» Instructions for the task
Output the material exactly, but drop every image it holds.
_ _ _
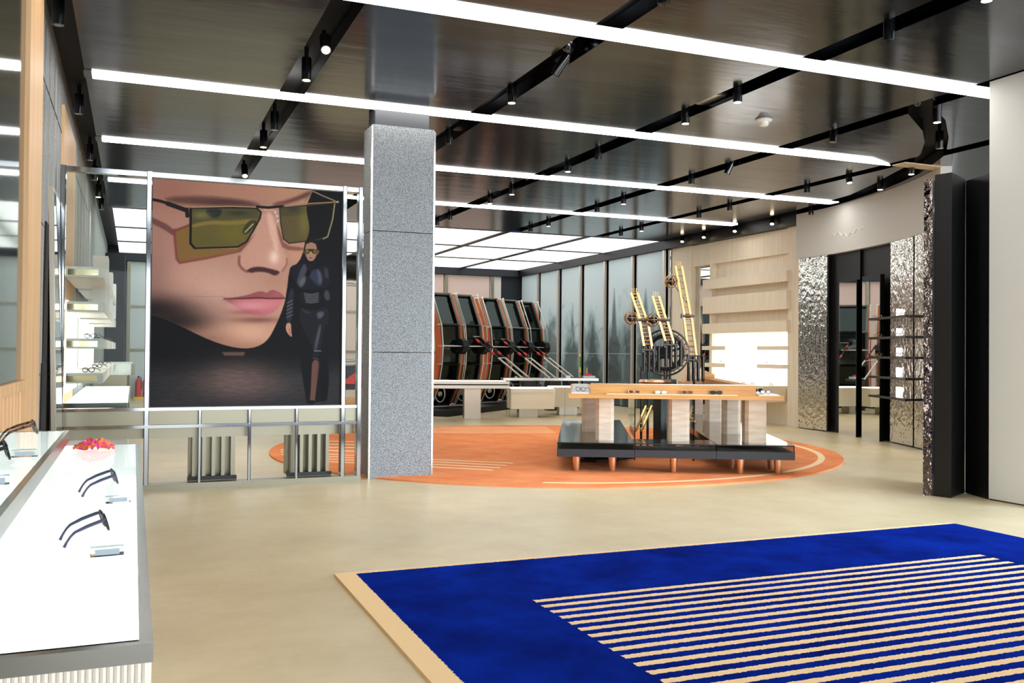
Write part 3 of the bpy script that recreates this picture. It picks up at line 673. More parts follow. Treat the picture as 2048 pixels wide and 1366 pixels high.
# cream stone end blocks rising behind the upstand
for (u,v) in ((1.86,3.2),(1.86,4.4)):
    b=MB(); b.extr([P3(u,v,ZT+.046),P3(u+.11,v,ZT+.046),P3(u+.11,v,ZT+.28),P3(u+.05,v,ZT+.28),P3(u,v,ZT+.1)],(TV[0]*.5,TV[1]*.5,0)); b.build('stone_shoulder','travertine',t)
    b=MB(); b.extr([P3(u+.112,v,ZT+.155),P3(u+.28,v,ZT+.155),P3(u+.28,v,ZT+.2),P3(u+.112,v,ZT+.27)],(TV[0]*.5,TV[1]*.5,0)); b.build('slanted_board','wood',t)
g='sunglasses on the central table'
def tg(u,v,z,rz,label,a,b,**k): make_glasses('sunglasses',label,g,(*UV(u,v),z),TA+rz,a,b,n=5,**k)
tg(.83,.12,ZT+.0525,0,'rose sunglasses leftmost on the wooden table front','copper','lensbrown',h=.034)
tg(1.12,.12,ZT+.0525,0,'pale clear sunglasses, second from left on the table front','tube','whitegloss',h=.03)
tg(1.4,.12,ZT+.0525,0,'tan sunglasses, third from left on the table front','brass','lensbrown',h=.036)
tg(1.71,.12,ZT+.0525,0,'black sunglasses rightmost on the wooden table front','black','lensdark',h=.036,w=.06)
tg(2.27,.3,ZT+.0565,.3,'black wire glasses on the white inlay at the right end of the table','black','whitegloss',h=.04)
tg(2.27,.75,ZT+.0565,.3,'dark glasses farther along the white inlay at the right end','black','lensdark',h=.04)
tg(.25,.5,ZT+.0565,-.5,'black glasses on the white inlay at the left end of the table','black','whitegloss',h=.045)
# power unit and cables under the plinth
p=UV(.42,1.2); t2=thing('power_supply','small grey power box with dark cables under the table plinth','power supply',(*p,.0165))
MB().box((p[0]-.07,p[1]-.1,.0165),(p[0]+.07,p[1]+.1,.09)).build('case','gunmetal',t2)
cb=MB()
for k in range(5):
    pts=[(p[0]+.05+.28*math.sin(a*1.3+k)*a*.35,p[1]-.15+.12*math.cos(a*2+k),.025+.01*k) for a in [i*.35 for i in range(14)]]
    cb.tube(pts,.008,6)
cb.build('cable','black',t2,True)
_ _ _
» Answer for this exercise
Write part 3 of the bpy script that recreates this picture. It picks up at line 673. More parts follow. Treat the picture as 2048 pixels wide and 1366 pixels high.
# cream stone end blocks rising behind the upstand
for (u,v) in ((1.86,3.2),(1.86,4.4)):
    b=MB(); b.extr([P3(u,v,ZT+.046),P3(u+.11,v,ZT+.046),P3(u+.11,v,ZT+.28),P3(u+.05,v,ZT+.28),P3(u,v,ZT+.1)],(TV[0]*.5,TV[1]*.5,0)); b.build('stone_shoulder','travertine',t)
    b=MB(); b.extr([P3(u+.112,v,ZT+.155),P3(u+.28,v,ZT+.155),P3(u+.28,v,ZT+.2),P3(u+.112,v,ZT+.27)],(TV[0]*.5,TV[1]*.5,0)); b.build('slanted_board','wood',t)
g='sunglasses on the central table'
def tg(u,v,z,rz,label,a,b,**k): make_glasses('sunglasses',label,g,(*UV(u,v),z),TA+rz,a,b,n=5,**k)
tg(.83,.12,ZT+.0525,0,'rose sunglasses leftmost on the wooden table front','copper','lensbrown',h=.034)
tg(1.12,.12,ZT+.0525,0,'pale clear sunglasses, second from left on the table front','tube','whitegloss',h=.03)
tg(1.4,.12,ZT+.0525,0,'tan sunglasses, third from left on the table front','brass','lensbrown',h=.036)
tg(1.71,.12,ZT+.0525,0,'black sunglasses rightmost on the wooden table front','black','lensdark',h=.036,w=.06)
tg(2.27,.3,ZT+.0565,.3,'black wire glasses on the white inlay at the right end of the table','black','whitegloss',h=.04)
tg(2.27,.75,ZT+.0565,.3,'dark glasses farther along the white inlay at the right end','black','lensdark',h=.04)
tg(.25,.5,ZT+.0565,-.5,'black glasses on the white inlay at the left end of the table','black','whitegloss',h=.045)
# power unit and cables under the plinth
p=UV(.42,1.2); t2=thing('power_supply','small grey power box with dark cables under the table plinth','power supply',(*p,.0165))
MB().box((p[0]-.07,p[1]-.1,.0165),(p[0]+.07,p[1]+.1,.09)).build('case','gunmetal',t2)
cb=MB()
for k in range(5):
    pts=[(p[0]+.05+.28*math.sin(a*1.3+k)*a*.35,p[1]-.15+.12*math.cos(a*2+k),.025+.01*k) for a in [i*.35 for i in range(14)]]
    cb.tube(pts,.008,6)
cb.build('cable','black',t2,True)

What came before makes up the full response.